À Cismar, l’artisanat de la céramique japonaise rencontre en outre une tradition familiale allemande : Jan Kollwitz est l’arrière-petit-fils de la célèbre dessinatrice et sculptrice Käthe Kollwitz qui, de la fin du 19è siècle à la Seconde Guerre mondiale, immortalisa surtout le quotidien des pauvres et des individus blessés dans des gravures et des sculptures expressionnistes. Son art fut considéré comme « dégénéré » pendant la période nazie. Il sembla, pendant les deux générations qui la séparent de son arrière-petit-fils, que le gène artistique ait disparu de la famille. Le père de Jan Kollwitz était médecin. Il finança la construction du four anagama de son fils, et c’est ce four qui nourrit le potier depuis 1988. De l’atelier de Jan Kollwitz sortent des objets qui n’ont rien à envier à leurs modèles japonais.

Du riz, du sel et du saké pour les esprits du four

La Nouvelle-Zélande est à l’autre bout du monde. Toutefois, Jan Kollwitz et Bruce Martin sont très proches par la pensée et engagés sans réserve pour l’art de la céramique. Dans le jardin de Cismar, autour de l’énorme four en forme de tunnel, sont empilées des bûches sur la hauteur d’un mur, du combustible pour la prochaine cuisson prévue en novembre. Dans un premier temps, le four est chauffé lentement à six cents degrés avec du bois de hêtre et on ajoute par la suite, selon l’usage au Japon, du bois de pin qui génère parfois des pics de température incalculables, susceptibles de nuire au processus de cuisson. Il faut remettre du bois toutes les trois minutes, c’est pourquoi il s’est réparti, en alternance avec un ami de longue date qui vient l’aider depuis des décennies, les quatre nuits et quatre jours que dure la cuisson. Quand la phase de cuisson est terminée, le four doit refroidir, ce qui dure plus longtemps que la cuisson elle-même. L’ami en question repart alors, le résultat ne l’intéresse pas. « Il aime juste s’occuper du feu », dit Kollwitz.

Quand on se promène dans les pièces du presbytère protestant en regardant ces magnifiques céramiques exposées sur les présentoirs à mi-hauteur spécialement fabriqués sur des modèles japonais, on en vient à plaindre cet ami. Le parquet allemand en bois poli s’harmonise de la plus belle manière avec les tatamis : « La rigueur puritaine du presbytère protestant correspond tout à fait à la cérémonie du thé japonaise », dit Jan Kollwitz qui a véritablement amené le Japon sur les bords de la Baltique.

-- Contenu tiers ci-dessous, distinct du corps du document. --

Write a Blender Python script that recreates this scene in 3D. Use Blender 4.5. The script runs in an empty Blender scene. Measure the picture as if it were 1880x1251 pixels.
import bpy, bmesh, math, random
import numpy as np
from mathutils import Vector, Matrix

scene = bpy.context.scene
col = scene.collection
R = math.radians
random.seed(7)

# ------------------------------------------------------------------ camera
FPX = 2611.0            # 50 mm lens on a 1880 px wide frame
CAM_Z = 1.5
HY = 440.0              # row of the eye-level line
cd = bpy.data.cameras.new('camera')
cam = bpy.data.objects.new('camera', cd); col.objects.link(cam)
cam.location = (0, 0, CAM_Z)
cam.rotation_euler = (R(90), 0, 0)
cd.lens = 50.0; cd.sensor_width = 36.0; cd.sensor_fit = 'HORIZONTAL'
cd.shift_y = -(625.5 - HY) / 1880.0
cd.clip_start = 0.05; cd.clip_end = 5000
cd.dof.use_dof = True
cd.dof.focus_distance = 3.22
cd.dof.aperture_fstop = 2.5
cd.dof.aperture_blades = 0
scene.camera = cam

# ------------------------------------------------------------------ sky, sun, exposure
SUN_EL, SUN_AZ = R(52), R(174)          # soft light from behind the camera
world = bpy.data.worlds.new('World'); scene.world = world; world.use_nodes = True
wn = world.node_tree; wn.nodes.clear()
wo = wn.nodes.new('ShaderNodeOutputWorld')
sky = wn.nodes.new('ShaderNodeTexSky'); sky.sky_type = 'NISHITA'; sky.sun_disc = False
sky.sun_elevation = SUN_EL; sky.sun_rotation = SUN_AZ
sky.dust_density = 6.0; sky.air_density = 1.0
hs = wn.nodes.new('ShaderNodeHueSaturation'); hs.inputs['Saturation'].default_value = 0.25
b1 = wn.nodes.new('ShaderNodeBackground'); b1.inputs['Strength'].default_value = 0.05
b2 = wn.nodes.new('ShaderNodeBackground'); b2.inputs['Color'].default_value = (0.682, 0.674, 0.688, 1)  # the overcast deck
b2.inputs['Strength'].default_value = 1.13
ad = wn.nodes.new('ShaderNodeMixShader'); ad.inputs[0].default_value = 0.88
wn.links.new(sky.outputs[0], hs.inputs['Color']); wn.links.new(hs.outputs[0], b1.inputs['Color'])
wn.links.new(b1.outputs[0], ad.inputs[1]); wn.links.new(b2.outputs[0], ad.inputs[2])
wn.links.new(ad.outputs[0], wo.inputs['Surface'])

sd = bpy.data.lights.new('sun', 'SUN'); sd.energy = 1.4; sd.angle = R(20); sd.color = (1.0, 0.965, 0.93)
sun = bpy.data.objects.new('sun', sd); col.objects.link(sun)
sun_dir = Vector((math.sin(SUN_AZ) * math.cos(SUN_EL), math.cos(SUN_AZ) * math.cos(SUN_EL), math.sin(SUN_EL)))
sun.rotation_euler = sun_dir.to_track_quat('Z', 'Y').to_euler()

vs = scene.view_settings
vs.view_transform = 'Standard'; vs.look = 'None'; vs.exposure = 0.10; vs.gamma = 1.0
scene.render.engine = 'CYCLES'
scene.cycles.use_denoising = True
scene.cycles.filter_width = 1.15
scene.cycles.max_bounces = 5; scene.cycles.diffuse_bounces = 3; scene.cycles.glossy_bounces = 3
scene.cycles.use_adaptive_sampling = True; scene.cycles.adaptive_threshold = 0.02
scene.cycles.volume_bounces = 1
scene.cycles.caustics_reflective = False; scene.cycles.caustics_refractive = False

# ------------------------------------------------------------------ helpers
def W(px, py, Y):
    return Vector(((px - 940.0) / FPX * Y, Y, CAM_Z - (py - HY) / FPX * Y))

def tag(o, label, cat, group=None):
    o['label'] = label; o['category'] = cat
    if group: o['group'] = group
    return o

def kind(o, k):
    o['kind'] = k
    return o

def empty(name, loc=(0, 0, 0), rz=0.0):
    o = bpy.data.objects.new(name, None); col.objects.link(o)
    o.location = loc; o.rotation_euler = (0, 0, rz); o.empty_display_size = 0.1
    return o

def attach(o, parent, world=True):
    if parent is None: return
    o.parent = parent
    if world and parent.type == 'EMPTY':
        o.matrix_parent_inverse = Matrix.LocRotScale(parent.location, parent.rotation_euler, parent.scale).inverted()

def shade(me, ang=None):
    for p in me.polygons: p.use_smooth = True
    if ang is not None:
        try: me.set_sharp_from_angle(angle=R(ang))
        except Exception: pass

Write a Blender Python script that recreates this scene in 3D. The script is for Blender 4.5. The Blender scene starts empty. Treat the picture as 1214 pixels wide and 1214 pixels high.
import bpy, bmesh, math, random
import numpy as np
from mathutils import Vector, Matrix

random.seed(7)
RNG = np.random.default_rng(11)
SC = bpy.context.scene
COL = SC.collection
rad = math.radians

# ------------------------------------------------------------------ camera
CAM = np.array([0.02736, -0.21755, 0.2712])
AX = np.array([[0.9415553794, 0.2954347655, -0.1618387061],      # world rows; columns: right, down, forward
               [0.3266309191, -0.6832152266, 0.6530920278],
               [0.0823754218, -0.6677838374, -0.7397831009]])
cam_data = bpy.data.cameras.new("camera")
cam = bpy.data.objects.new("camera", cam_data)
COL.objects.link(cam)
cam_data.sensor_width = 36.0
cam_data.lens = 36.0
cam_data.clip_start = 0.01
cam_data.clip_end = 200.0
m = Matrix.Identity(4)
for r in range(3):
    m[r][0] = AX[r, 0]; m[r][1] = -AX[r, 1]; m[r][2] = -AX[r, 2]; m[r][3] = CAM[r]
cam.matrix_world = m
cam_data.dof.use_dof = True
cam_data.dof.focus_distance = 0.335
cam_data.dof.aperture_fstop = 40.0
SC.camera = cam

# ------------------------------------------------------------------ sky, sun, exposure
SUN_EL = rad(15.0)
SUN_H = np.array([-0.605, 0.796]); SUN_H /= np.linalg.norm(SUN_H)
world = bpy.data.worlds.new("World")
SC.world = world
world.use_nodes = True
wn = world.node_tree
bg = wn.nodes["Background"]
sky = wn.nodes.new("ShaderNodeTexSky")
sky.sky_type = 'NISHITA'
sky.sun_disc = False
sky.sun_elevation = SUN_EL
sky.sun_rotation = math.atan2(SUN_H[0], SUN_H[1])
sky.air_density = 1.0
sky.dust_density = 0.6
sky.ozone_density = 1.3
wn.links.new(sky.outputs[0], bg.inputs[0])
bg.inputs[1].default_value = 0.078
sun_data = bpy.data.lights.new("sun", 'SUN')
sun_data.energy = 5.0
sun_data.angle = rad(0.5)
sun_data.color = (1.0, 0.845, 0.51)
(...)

Et sa fidélité à cette tradition étrangère va si loin que, sur le four, sont perchées trois petites coupes régulièrement remplies de riz, de sel et de saké, en guise d’offrandes aux esprits du four. « S’ils n’existent pas », lui avait dit un jour l’artisan japonais qui a construit le four, « le sacrifice n’est pas énorme. Mais s’ils existent, il vaut mieux les apaiser. » Jan Kollwitz rit : « Quand, pendant la cuisson, on regarde l’intérieur du four incandescent et qu’une fois refroidi, on en retire ces merveilleux objets, il est difficile de ne pas croire aux esprits du four. » Dans le presbytère protestant de Cismar, il y a aussi une place pour la transcendance. À côté de toute la volupté diffusée par les céramiques.